Ik wilde met deze bespreking van Cuypers niet zeggen, dat er in zijn werk geen enkel verdienstelijk moment komt. Integendeel. Het staat vol verdienstelijke momenten en een goed leeraar had Cuypers zonder inspanning tot een kunstenaar gevormd, die op de hoogte staat van zijn tijd. Maar Nekes kon hem niet verder brengen dan den ersatz-Palestrina, die in de Duitsche kerken heerscht, en Bernard Zweers, zijn tweede meester, kon hem niet meer onderwijzen dan hij zelf kent. Vóór Zweers iemand kan leeren, wat eene persoonlijkheid als Anton Bruckner Cuypers b.v. had kunnen leeren, zou Zweers zelf nog eens tien jaren lessen moeten gaan nemen. Doch Cuypers is niet de eerste en zal de laatste niet zijn, wien het gebrek aan traditie in onze Nederlandsche muziek, mèt ons gebrek aan een solieden basis, slechte parten gespeeld heeft.

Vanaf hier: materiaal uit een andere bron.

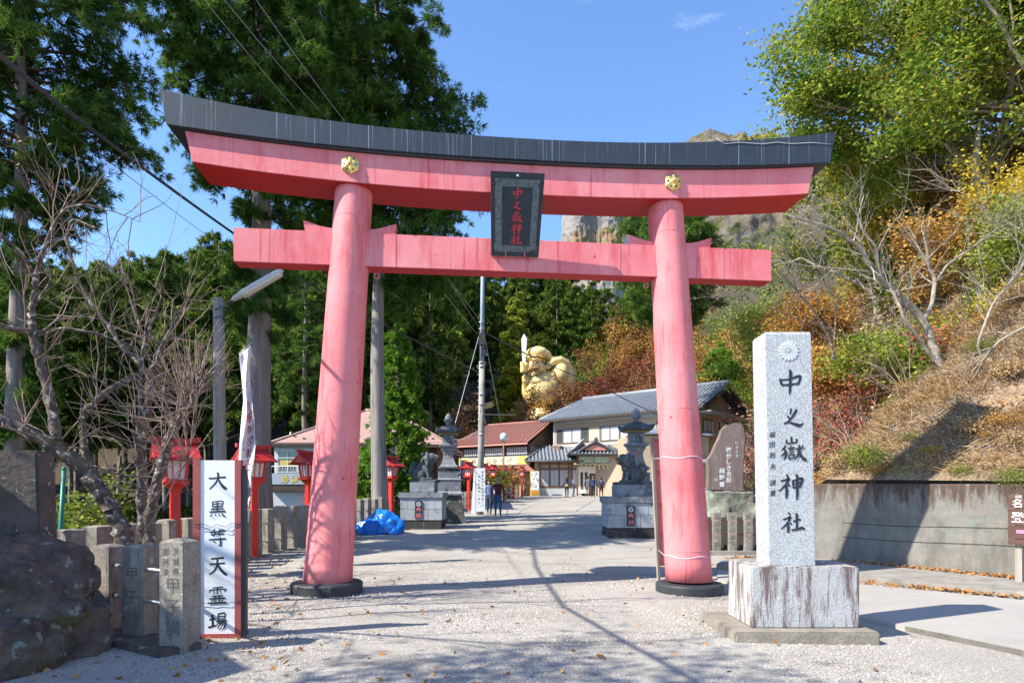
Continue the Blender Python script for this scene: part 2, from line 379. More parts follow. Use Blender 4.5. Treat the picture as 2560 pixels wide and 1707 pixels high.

Zijn jubileum kosttte Cuypers ondertusschen weer heel wat werk. Hij instrumenteerde zijne mis en waarschijnlijk instrumenteerde hij ook zijn Te Deum voor dezen avond. Het klonk wat lapidair, wat eenvormig, maar het klonk dikwijls ook zeer uitstekend. Wij kregen echter niet den indruk, dat het koor, vooral het jongenskoor, den Te Deum voldoende beheerschte. Nieuws scheen Cuypers voor dit jubileum niet gereed te hebben. In plaats van het ‘Bloemenlied’ voor vrouwenkoor, roerend genoeg, maar ook zoet, had ik gaarne ‘Das Klagende Lied’ gehoord, dat hier nog niet werd uitgevoerd. Mevrouw Alida Tartaud-Klein deed zooveel voortreffelijks als declamatrice in ‘Die Wallfahrt nach Kevlaer’, dat iedereen haar tweemaal had willen hooren. Zij heeft van alle verzen-zeggenden de muzikaalste intonaties en de muziek geeft geene nuance, welke zij niet wéérgeeft. Wüllner, bij deze kunstenares vergeleken, is nog aan de eerste beginselen van den goeden smaak en de goede techniek. Iedere toon van mevrouw Tartaud is behalve goddelijke klank, een goddelijk gebaar. Dit was het beste, het hoogtepunt van den avond.
Het verheugt me, dat het jubileum voor den nog jongen Cuypers in ieder opzicht een succes werd. De zaal liep vol, er waren talrijke kransen, talrijke toespraken; Jan Sol reikte na eene redevoering, waarbij de halve muziekgeschiedenis van Gregorius af te pas kwam, de gebruikelijke enveloppe over, er was enthousiasme en het Concertgebouw-orchest speelde met evenveel lenigheid, onder Cuypers' directie, als toewijding.